▸ Collected data
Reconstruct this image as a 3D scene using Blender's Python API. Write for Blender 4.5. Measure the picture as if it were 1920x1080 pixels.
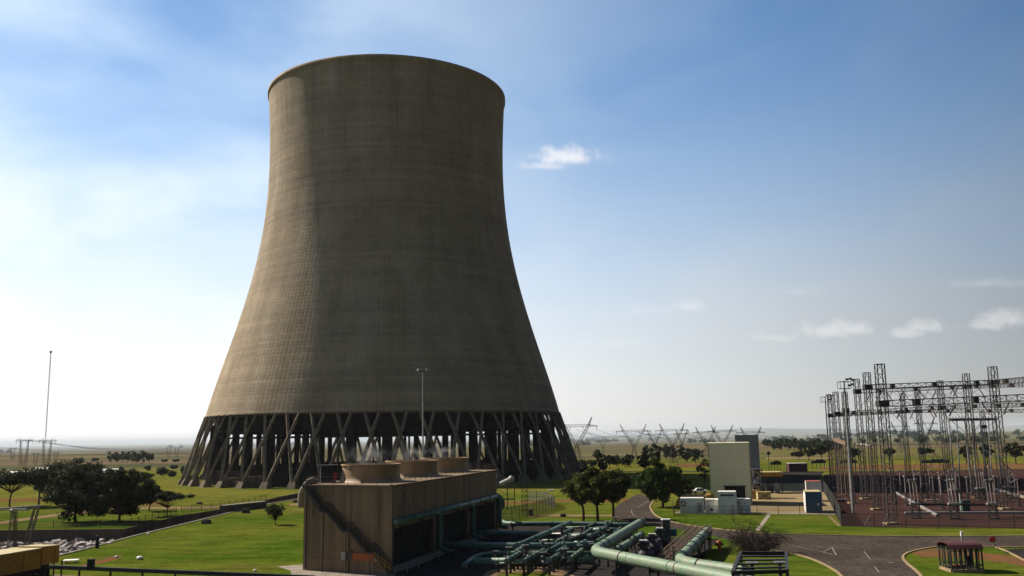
import bpy, math, random
import numpy as np
from mathutils import Vector, Matrix
from mathutils.geometry import tessellate_polygon
S = bpy.context.scene
for o in list(bpy.data.objects): bpy.data.objects.remove(o)
R_ = math.radians
# ------------------------------------------------------------------ camera, sky, sun, exposure
F_PX, PITCH, ROLL, CAM_H = 1750.0, R_(9.023), R_(0.907), 16.27
fwd = Vector((0, math.cos(PITCH), math.sin(PITCH))); r0 = Vector((1, 0, 0)); u0 = Vector((0, -math.sin(PITCH), math.cos(PITCH)))
up = u0*math.cos(ROLL) + r0*math.sin(ROLL); rt = r0*math.cos(ROLL) - u0*math.sin(ROLL)
cd = bpy.data.cameras.new('camera'); cam = bpy.data.objects.new('camera', cd); S.collection.objects.link(cam)
cam.matrix_world = Matrix(((rt.x, up.x, -fwd.x, 0), (rt.y, up.y, -fwd.y, 0), (rt.z, up.z, -fwd.z, CAM_H), (0, 0, 0, 1)))
cd.sensor_width = 36; cd.lens = F_PX/1920*36; cd.clip_start = 0.5; cd.clip_end = 90000
S.camera = cam
SUN_AZ, SUN_EL = R_(60), R_(40)          # to the left of the view, behind the tower
sun_dir = Vector((-math.sin(SUN_AZ)*math.cos(SUN_EL), math.cos(SUN_AZ)*math.cos(SUN_EL), math.sin(SUN_EL)))
sl = bpy.data.lights.new('sun', 'SUN'); sl.energy = 5.0; sl.angle = R_(0.5); sl.color = (1, .93, .8)
so = bpy.data.objects.new('sun', sl); S.collection.objects.link(so); so.location = (-200, 200, 300)
so.rotation_euler = sun_dir.to_track_quat('Z', 'Y').to_euler()
S.view_settings.view_transform = 'Standard'; S.view_settings.look = 'None'; S.view_settings.gamma = 1; S.view_settings.exposure = 0.8
S.cycles.volume_bounces = 0
HAZE = 3e-5

def dirpx(px, py): return (fwd*F_PX + rt*(px-960) + up*(540-py)).normalized()
W = bpy.data.worlds.new('World'); S.world = W; W.use_nodes = True
nt = W.node_tree; N = nt.nodes; L = nt.links; N.clear()
def nd(t, **k):
    n = N.new(t)
    for a, b in k.items(): setattr(n, a, b)
    return n
def vmath(op, a, b=None, out=0):
    n = nd('ShaderNodeVectorMath', operation=op)
    for i, v in enumerate((a, b)):
        if v is None: continue
        if isinstance(v, (tuple, Vector)): n.inputs[i].default_value = tuple(v)
        else: L.new(v, n.inputs[i])
    return n.outputs['Value'] if op == 'DOT_PRODUCT' else n.outputs[0]
def fmath(op, *a, clamp=False):
    n = nd('ShaderNodeMath', operation=op); n.use_clamp = clamp
    for i, v in enumerate(a):
        if isinstance(v, (int, float)): n.inputs[i].default_value = v
        else: L.new(v, n.inputs[i])
    return n.outputs[0]
def sstep(v, lo, hi, a=0.0, b=1.0):
    n = nd('ShaderNodeMapRange', interpolation_type='SMOOTHSTEP'); L.new(v, n.inputs[0])
    for i, x in enumerate((lo, hi, a, b)): n.inputs[1+i].default_value = x
    return n.outputs[0]
sky = nd('ShaderNodeTexSky', sky_type='NISHITA', sun_disc=False); sky.sun_elevation = SUN_EL
sky.sun_rotation = -SUN_AZ; sky.altitude = 1500; sky.air_density = 1.0; sky.dust_density = 1.2; sky.ozone_density = 1.6
STR = 0.078
skyc = vmath('SCALE', sky.outputs[0]); skyc.node.inputs[3].default_value = 1.0
tc = nd('ShaderNodeTexCoord'); D = vmath('NORMALIZE', tc.outputs['Generated'])
sep = nd('ShaderNodeSeparateXYZ'); L.new(D, sep.inputs[0])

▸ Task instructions
Show the lines of the material that contain the word "scene".

▸ Exercise solution
Reconstruct this image as a 3D scene using Blender's Python API. Write for Blender 4.5. Measure the picture as if it were 1920x1080 pixels.
S = bpy.context.scene